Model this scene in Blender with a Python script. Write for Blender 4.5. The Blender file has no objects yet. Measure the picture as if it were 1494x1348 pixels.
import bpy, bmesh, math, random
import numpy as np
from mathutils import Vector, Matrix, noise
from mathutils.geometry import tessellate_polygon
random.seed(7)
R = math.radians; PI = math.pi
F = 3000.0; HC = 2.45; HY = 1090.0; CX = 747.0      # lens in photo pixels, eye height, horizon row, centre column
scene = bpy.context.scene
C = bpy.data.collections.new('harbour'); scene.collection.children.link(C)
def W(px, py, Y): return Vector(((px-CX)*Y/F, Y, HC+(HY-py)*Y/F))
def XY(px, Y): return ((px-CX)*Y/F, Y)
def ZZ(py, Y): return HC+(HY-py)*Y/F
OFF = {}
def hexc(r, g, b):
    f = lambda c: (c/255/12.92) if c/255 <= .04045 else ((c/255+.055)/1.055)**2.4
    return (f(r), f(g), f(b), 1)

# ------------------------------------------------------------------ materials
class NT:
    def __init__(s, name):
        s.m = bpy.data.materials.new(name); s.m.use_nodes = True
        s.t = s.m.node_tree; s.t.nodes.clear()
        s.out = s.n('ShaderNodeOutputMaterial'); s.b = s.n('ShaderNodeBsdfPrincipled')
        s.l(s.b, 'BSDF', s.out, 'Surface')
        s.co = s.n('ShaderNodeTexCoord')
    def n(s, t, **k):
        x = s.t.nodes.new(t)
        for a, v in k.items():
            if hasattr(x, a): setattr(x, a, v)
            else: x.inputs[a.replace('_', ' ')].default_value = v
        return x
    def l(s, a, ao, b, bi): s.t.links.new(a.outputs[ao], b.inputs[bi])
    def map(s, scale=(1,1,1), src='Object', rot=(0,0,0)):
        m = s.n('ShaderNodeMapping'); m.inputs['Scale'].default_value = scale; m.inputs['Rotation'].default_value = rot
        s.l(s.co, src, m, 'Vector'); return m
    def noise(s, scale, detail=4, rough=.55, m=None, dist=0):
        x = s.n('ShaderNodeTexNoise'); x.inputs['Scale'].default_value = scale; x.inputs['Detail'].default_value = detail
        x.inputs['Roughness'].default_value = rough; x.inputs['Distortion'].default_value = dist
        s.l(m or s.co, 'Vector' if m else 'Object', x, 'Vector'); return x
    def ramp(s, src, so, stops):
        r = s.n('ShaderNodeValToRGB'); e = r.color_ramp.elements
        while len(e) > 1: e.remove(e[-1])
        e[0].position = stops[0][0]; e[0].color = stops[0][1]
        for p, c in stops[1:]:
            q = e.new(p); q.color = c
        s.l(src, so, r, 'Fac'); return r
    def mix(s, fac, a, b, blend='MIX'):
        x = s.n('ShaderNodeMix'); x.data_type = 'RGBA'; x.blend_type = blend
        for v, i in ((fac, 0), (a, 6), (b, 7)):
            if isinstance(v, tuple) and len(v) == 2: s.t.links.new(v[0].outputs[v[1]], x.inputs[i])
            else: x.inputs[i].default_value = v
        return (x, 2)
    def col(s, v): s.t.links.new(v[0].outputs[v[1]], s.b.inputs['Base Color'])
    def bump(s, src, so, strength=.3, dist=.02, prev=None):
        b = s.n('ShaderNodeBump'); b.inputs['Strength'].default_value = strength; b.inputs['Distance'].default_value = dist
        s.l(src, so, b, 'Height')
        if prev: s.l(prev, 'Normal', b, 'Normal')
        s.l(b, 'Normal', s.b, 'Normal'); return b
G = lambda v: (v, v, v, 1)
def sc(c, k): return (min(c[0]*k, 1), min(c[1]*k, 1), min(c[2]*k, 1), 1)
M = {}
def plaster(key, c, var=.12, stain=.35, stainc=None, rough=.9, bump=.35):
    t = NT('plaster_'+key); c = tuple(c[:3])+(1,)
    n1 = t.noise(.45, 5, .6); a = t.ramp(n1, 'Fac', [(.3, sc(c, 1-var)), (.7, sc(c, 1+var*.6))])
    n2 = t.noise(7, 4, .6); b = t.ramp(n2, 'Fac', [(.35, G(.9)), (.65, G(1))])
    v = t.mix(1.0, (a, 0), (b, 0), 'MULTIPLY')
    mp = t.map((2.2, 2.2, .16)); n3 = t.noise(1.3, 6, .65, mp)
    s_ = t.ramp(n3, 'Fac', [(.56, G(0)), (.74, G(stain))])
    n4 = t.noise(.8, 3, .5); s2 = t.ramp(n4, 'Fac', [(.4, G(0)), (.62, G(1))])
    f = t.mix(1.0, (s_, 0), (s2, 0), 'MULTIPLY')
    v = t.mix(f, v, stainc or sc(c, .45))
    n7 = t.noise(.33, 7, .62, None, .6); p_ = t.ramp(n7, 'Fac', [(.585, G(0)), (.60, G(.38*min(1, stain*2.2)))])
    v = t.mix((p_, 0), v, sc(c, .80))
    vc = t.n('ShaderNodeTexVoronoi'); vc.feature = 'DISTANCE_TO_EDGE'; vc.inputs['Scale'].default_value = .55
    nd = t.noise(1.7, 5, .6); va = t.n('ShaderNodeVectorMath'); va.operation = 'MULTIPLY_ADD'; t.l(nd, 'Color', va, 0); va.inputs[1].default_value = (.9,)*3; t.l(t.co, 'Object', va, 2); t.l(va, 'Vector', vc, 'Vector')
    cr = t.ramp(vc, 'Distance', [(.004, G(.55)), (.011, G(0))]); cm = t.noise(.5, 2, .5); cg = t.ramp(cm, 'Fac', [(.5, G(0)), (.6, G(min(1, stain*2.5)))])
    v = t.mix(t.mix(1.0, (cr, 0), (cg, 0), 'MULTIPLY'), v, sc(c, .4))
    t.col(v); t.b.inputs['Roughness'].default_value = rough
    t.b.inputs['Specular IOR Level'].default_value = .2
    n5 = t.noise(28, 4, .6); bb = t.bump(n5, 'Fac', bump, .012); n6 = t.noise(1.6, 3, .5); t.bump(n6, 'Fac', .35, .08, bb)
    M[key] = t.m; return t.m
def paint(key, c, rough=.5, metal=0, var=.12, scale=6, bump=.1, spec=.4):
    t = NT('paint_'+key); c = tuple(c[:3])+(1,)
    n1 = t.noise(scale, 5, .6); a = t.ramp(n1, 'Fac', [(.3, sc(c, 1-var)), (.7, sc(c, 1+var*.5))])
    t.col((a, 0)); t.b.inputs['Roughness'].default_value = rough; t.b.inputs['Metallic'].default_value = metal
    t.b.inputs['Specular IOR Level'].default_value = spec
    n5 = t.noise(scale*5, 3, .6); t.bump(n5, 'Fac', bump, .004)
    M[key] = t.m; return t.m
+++
■ Goal ■
Output exactly the leading lines of the data, up to and including the line marked by "return (f(r), f(g), f(b), 1)".

■ Exercise result ■
Model this scene in Blender with a Python script. Write for Blender 4.5. The Blender file has no objects yet. Measure the picture as if it were 1494x1348 pixels.
import bpy, bmesh, math, random
import numpy as np
from mathutils import Vector, Matrix, noise
from mathutils.geometry import tessellate_polygon
random.seed(7)
R = math.radians; PI = math.pi
F = 3000.0; HC = 2.45; HY = 1090.0; CX = 747.0      # lens in photo pixels, eye height, horizon row, centre column
scene = bpy.context.scene
C = bpy.data.collections.new('harbour'); scene.collection.children.link(C)
def W(px, py, Y): return Vector(((px-CX)*Y/F, Y, HC+(HY-py)*Y/F))
def XY(px, Y): return ((px-CX)*Y/F, Y)
def ZZ(py, Y): return HC+(HY-py)*Y/F
OFF = {}
def hexc(r, g, b):
    f = lambda c: (c/255/12.92) if c/255 <= .04045 else ((c/255+.055)/1.055)**2.4
    return (f(r), f(g), f(b), 1)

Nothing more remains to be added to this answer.